Stated problem: Below are some records; retype all of them exactly.

Record set:
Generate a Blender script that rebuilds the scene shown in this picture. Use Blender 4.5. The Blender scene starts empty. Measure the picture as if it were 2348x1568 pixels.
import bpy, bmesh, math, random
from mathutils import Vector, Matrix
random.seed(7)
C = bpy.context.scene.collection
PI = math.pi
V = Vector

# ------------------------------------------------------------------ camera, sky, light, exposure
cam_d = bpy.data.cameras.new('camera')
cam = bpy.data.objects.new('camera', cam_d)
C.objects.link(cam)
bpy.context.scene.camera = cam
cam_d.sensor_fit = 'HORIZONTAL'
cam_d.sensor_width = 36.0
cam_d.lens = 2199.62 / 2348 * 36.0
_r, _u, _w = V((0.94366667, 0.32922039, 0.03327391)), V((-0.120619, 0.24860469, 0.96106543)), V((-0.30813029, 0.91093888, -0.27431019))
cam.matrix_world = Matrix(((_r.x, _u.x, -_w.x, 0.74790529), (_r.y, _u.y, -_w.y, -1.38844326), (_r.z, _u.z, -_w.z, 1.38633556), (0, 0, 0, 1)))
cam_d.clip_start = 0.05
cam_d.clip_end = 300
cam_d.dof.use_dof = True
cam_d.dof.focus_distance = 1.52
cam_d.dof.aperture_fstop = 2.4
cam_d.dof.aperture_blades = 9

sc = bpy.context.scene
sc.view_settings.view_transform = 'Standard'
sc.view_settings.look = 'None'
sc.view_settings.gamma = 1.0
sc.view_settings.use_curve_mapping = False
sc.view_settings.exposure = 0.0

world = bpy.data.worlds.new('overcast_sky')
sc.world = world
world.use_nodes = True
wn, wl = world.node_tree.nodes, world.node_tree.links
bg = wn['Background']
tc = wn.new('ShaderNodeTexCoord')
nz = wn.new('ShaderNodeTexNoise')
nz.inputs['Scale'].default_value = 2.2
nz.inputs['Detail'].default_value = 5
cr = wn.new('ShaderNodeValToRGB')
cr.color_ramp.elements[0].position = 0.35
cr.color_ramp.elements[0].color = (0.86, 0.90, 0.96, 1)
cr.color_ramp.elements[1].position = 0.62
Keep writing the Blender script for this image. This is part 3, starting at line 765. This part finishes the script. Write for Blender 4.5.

Expected answer:
Generate a Blender script that rebuilds the scene shown in this picture. Use Blender 4.5. The Blender scene starts empty. Measure the picture as if it were 2348x1568 pixels.
import bpy, bmesh, math, random
from mathutils import Vector, Matrix
random.seed(7)
C = bpy.context.scene.collection
PI = math.pi
V = Vector

# ------------------------------------------------------------------ camera, sky, light, exposure
cam_d = bpy.data.cameras.new('camera')
cam = bpy.data.objects.new('camera', cam_d)
C.objects.link(cam)
bpy.context.scene.camera = cam
cam_d.sensor_fit = 'HORIZONTAL'
cam_d.sensor_width = 36.0
cam_d.lens = 2199.62 / 2348 * 36.0
_r, _u, _w = V((0.94366667, 0.32922039, 0.03327391)), V((-0.120619, 0.24860469, 0.96106543)), V((-0.30813029, 0.91093888, -0.27431019))
cam.matrix_world = Matrix(((_r.x, _u.x, -_w.x, 0.74790529), (_r.y, _u.y, -_w.y, -1.38844326), (_r.z, _u.z, -_w.z, 1.38633556), (0, 0, 0, 1)))
cam_d.clip_start = 0.05
cam_d.clip_end = 300
cam_d.dof.use_dof = True
cam_d.dof.focus_distance = 1.52
cam_d.dof.aperture_fstop = 2.4
cam_d.dof.aperture_blades = 9

sc = bpy.context.scene
sc.view_settings.view_transform = 'Standard'
sc.view_settings.look = 'None'
sc.view_settings.gamma = 1.0
sc.view_settings.use_curve_mapping = False
sc.view_settings.exposure = 0.0

world = bpy.data.worlds.new('overcast_sky')
sc.world = world
world.use_nodes = True
wn, wl = world.node_tree.nodes, world.node_tree.links
bg = wn['Background']
tc = wn.new('ShaderNodeTexCoord')
nz = wn.new('ShaderNodeTexNoise')
nz.inputs['Scale'].default_value = 2.2
nz.inputs['Detail'].default_value = 5
cr = wn.new('ShaderNodeValToRGB')
cr.color_ramp.elements[0].position = 0.35
cr.color_ramp.elements[0].color = (0.86, 0.90, 0.96, 1)
cr.color_ramp.elements[1].position = 0.62
Keep writing the Blender script for this image. This is part 3, starting at line 765. This part finishes the script. Write for Blender 4.5.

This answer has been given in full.